Sunday, June 27, 2021

For our own good

The US-Canadian professor Justin E. H. Smith is a new name to me. In fact when I first started reading this essay I thought it was by a woman named "Justine H. Smith." No matter. Don't think of it as long, consider it substantial.

I will say that I do not support anything so simplistic as “distinguishing between the artist and the work”, since it is fairly plain to me that often the moral rottenness of the artist is constitutive of the work. This extends even to philosophy, where any honest person will concede that Martin Heidegger was not “a great philosopher” who was “also a Nazi”, and that the whole challenge of dealing with Heidegger and his legacy is to figure out how Western philosophy developed in such a way that when Nazism emerged it made sense for at least one of its greatest expositors to offer his services as a handmaiden to this ideology. It is precisely for this reason that reading and understanding Heidegger is so urgent. There is nothing “honorific” about doing this; philosophy is not a fan club, and if you are treating it as one, this is because you do not really understand what philosophy is.

There are a couple of trends that Smith touches on that seem very strange to me.
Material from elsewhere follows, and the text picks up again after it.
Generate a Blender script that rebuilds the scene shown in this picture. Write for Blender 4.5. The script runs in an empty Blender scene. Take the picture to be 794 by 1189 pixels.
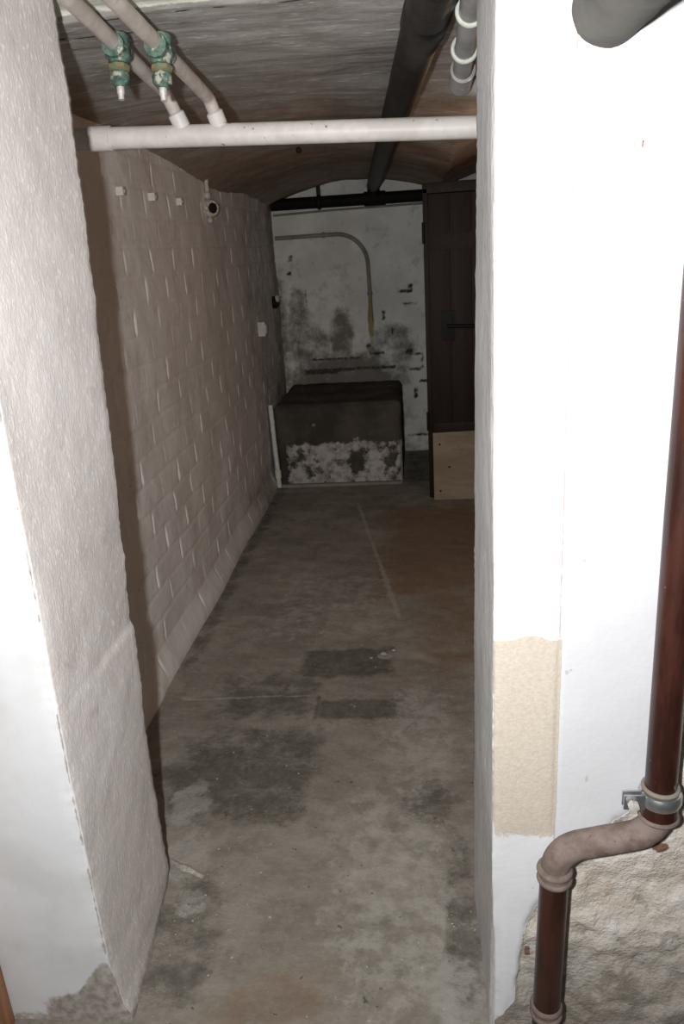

One is that the enforcers of the most stringent identitarian morality so often come from the world of YA fiction--if not as authors then at least as proponents. But once upon a time I was studying to become a schoolteacher. And included in this training was a class in Young Adult literature. At the time YA Lit was essentially a coverall term for children's books with accomplished prose. Occasionally they might contain mature scenes--sexual or otherwise--that you'd hesitate to show an 8-year-old, but not really a 15-year-old. And the object of exposing students to any of this was as part of a broader education, to help the youth become balanced and curious people. That's a worthy agenda, but apparently not a sexy one.

Smith also talks about an online meme of books that you might see on the shelf of a guy she goes home with, books that should warn her off. Seems to be a standard list of Hemingway, Foster Wallace, Nabokov. There's probably a lot that could be said for or against each author, but that's a conversation starter, not an ender. It's hard to see why a woman would need to be protected from a man's literary tastes, or pretensions to same. Unless he's not just a fan of the novel Lolita, but an actual ephebephile.

2 comments:

susan said...

It seems to me that YA literature is a fairly modern invention. I read some books written especially for children when I was a child at a time when the idea of writing stories for children was still a novel one

JM Barrie wrote Peter Pan as an entertainment for a pair of children who lived in a neighboring house and not because he wanted to become a YA author. A similar friendship found Lewis Carroll as the author of Alice in Wonderland and the subsequent books. Both authors already had careers as writers of plays and poetry. Both authors became famous as writers of YA fiction, but neither wrote mostly for children (except, perhaps, Carroll when his earlier works gained popularity.

What I'm saying here, in very brief terms because it's still very hot in these parts and I can't stay on the computer for long, is that although authors in the late 19th and early 20th centuries may have written about children, Twain and Dickens come to mind first, but they weren't necessarily wring for any particular age group. If you could keep up with the language and the concepts it didn't matter what age the audience was.

It wasn't until after the Second World War that novels focused on young people came about. I think largely that was because there were a number of books at that point that featured sex and serious violence, topics not suitable for anyone other than adults.

I don't know anything about Heidigger and the only book I read by Nabokov was Lolita, a sad but fascinating account of an old man enthralled by a child. I never understood why it couldn't be read by anyone, but that's the kind of puritanical society that's developed since the war. Now anybody can read or watch anything they can get access to no matter their age. I agree with you that exposing students to somewhat coarse material may help them become more balanced and curious as they mature, but agendas don't always work in the way they may be promoted.

All in all, as Shakespeare most definitely knew, stories that last must be written for everyone to enjoy. Cervantes pulled that one off too.

This post was definitely more of a conversation starter than an ender. One day we'll have to take it further.

Ben said...

There are different measures of literacy. Therefore, the question of whether society is becoming less literate is not entirely straightforward. In terms of whether a broad number of people recognize the symbols that make up written language, no, literacy is not in any danger. But do as many people value the abstract thought that goes into language? That's not as clear.

Another thing about literature is that both author and reader are looking to understand the experiences of other people. That's one of its most fulfilling aspects and one of its most entertaining as well. But the idea of cross-cultural empathy is discouraged in some circles.

There's a lot to get my head around here, but the main point is that to thrive, literature needs to be able to unite people, and not just people with the same immutable traits.

Twain and Dickens didn't necessarily write for a particular age group. Their work does cast a wide enough net that some of their works do invite new and young readers.